Uno se reconcilia entonces con el mundo, consigo mismo. Aun cuando nada tenga sentido, aun cuando las preguntas esenciales queden sin respuesta, basta con este sol, con este verde que parece reinventarse a sí mismo, para sentir que no es preciso más: sólo un poco de transparencia, y el mero gusto de vivir. Y no necesitamos aportar testigos de que, en efecto, vivimos los días irrepetibles que el destino nos concedió. Ni siquiera nos hace falta el vídeo: que el olvido responda por nosotros.

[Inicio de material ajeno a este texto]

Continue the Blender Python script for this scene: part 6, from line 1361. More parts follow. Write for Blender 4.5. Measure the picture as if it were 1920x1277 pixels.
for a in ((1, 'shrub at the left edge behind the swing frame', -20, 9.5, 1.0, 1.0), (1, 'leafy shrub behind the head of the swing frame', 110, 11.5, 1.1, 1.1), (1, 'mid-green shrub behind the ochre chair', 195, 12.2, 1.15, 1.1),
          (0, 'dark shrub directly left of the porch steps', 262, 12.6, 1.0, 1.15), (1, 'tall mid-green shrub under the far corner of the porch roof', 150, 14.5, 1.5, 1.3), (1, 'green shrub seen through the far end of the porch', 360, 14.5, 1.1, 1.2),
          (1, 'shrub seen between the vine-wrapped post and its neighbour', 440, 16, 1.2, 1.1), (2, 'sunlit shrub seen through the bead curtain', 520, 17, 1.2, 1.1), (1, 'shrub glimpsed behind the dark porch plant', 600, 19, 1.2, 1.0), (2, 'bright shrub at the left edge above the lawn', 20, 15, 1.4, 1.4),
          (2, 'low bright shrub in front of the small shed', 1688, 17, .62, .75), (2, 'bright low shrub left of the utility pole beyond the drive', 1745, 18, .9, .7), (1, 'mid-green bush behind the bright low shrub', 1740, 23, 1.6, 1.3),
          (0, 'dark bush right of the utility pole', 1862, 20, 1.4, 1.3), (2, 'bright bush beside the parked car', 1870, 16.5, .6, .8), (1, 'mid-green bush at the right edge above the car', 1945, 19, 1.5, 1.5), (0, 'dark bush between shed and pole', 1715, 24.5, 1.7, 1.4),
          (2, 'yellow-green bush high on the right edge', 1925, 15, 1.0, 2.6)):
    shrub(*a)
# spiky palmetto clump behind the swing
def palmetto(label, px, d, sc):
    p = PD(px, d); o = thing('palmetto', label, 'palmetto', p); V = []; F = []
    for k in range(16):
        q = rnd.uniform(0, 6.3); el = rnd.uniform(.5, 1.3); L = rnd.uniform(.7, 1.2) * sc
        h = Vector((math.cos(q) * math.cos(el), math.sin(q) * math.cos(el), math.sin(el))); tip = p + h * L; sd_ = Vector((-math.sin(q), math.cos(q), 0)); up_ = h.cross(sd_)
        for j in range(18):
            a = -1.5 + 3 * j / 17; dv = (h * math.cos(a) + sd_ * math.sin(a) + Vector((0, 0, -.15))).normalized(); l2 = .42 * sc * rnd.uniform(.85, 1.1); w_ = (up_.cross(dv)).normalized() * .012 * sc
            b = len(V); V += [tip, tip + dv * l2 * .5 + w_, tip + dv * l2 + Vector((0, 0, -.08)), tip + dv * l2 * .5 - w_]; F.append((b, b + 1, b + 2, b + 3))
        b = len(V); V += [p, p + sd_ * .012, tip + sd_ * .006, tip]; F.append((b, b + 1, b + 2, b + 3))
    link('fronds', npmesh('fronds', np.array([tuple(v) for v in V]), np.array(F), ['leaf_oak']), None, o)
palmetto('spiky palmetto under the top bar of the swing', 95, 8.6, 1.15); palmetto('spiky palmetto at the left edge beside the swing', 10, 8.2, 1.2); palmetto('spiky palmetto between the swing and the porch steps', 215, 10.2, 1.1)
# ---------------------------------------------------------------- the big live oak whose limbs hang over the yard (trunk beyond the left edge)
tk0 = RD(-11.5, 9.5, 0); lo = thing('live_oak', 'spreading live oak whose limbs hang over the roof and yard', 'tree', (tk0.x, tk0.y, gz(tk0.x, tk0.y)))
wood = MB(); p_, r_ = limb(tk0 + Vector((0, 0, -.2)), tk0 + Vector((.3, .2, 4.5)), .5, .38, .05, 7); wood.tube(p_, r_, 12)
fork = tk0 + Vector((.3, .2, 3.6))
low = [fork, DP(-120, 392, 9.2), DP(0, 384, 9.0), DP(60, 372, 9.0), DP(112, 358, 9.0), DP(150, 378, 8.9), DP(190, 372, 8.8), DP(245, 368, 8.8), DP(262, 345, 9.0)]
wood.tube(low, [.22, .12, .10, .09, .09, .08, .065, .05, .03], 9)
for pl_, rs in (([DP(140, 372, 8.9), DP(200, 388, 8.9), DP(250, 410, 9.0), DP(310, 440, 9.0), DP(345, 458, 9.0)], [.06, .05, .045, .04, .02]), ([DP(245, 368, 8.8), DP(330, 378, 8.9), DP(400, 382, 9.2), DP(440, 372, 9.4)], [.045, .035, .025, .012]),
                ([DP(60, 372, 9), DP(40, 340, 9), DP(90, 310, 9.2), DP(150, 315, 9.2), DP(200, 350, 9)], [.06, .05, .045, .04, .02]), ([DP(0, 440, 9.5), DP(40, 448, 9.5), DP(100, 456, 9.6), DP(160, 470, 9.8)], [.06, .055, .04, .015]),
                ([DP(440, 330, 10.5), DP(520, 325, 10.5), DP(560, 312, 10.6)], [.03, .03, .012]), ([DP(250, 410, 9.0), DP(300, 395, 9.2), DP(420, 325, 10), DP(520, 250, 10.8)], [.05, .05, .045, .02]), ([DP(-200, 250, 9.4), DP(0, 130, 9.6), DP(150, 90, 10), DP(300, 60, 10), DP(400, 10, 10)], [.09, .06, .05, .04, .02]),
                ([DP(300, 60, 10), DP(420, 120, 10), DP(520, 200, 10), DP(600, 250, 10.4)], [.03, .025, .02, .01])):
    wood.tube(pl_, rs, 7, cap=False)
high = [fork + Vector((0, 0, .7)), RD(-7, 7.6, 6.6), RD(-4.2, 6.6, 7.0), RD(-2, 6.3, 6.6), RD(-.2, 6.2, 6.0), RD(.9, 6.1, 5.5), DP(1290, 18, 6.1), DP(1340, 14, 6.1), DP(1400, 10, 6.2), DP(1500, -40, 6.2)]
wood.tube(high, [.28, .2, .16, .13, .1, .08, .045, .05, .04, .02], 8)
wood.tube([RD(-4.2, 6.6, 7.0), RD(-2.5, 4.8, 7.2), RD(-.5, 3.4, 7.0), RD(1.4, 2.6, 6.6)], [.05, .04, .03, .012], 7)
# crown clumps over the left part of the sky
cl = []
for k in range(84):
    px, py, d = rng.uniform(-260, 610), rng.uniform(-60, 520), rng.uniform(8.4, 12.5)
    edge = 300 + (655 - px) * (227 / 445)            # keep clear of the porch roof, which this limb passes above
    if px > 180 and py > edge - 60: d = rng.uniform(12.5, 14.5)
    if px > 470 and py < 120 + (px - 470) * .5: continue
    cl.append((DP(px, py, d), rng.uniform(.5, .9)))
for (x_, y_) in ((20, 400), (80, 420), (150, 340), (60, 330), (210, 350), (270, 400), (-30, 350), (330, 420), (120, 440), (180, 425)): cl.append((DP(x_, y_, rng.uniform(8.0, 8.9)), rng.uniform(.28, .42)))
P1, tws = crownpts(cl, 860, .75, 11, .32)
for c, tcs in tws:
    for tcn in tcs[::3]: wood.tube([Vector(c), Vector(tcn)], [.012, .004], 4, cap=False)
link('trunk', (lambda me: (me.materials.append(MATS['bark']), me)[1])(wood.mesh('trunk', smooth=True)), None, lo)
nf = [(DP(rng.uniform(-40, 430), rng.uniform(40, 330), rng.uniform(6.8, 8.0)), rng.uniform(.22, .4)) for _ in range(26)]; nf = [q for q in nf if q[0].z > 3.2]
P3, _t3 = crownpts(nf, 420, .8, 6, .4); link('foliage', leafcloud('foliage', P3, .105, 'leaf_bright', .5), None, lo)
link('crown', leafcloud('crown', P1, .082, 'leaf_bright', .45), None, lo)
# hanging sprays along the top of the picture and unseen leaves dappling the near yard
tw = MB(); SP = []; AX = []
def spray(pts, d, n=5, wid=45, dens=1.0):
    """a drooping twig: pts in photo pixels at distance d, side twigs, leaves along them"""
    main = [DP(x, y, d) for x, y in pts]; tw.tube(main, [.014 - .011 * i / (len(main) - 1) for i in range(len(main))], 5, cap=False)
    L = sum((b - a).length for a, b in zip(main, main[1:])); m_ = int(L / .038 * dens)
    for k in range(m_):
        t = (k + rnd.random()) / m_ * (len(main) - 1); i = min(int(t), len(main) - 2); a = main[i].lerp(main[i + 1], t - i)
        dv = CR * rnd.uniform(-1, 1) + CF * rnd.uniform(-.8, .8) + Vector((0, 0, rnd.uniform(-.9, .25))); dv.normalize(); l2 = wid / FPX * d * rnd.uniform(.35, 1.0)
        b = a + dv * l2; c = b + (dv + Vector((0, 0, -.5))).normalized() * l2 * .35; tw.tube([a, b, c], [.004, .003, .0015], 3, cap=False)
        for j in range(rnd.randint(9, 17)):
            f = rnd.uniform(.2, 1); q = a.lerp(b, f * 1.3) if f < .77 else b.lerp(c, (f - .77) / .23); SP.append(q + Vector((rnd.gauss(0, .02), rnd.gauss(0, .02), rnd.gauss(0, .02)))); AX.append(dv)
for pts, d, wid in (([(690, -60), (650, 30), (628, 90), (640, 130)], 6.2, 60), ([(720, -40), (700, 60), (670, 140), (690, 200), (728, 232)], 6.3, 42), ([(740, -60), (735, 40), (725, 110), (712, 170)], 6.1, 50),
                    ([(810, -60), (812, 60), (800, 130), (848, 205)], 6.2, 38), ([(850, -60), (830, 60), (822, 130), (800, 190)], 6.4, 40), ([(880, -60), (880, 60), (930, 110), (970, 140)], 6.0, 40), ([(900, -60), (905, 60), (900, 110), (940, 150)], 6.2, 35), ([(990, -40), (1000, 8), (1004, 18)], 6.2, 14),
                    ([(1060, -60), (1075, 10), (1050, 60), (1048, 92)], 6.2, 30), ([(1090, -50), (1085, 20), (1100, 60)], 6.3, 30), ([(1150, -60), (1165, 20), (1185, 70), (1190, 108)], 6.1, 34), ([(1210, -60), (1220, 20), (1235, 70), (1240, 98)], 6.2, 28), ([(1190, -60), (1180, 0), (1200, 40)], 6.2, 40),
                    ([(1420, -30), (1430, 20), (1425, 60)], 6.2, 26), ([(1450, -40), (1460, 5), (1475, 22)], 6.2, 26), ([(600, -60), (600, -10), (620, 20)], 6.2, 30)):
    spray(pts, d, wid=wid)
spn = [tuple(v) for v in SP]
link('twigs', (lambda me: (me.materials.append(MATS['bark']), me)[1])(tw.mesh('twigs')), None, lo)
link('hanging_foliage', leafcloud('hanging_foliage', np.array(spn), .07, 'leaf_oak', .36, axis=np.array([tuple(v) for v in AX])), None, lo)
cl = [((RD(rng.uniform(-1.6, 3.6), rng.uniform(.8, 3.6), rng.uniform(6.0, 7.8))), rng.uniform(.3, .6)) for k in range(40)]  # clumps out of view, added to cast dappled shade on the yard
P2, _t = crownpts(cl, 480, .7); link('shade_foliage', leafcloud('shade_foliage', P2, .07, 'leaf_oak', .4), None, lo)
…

Y ahora sí, ahora vuelvo al papel y escribo sin esfuerzo la primera frase. No importa sobre qué. Si se acierta a mirar con sentimiento y con paciencia, todo resulta interesante. El arte del artículo es acaso el arte de subrayar lo trivial y lo efímero. Por eso este libro se titula así: «¿Cómo le corto el pelo, caballero?». No es desde luego una pregunta trascendente, pero sí posee una cierta solemnidad, y crea sin duda una razonable expectativa, capaz de conciliar el valor del presente con la humilde vocación de futuro a la que aspira todo instante. El articulista es algo así como el peluquero de la actualidad. Nos deja retocados en sólo unos minutos. Sin ser perdurable su labor, no por ello es efímera, y quizá en esa frontera, en esa delgada línea donde la angustia y la esperanza se neutralizan entre sí para crear un territorio intermedio de buena melancolía, esté un poco la gracia de vivir. Pero estas líneas prefiguran apenas un momento cuya sombra no llegará a mañana. Sí, de esto se trata: de pactar con el tiempo. Ceder el derecho a la eternidad a cambio de vivir el presente como si nos cobrásemos en él la promesa nunca saldada del futuro. Sólo eso. Unas líneas, unos tijeretazos, una huella fugaz en la arena.Un peu d´espoir, / un peu de rêve / et puis bonsoir (un poco de esperanza, un poco de sueño y después buenas tardes).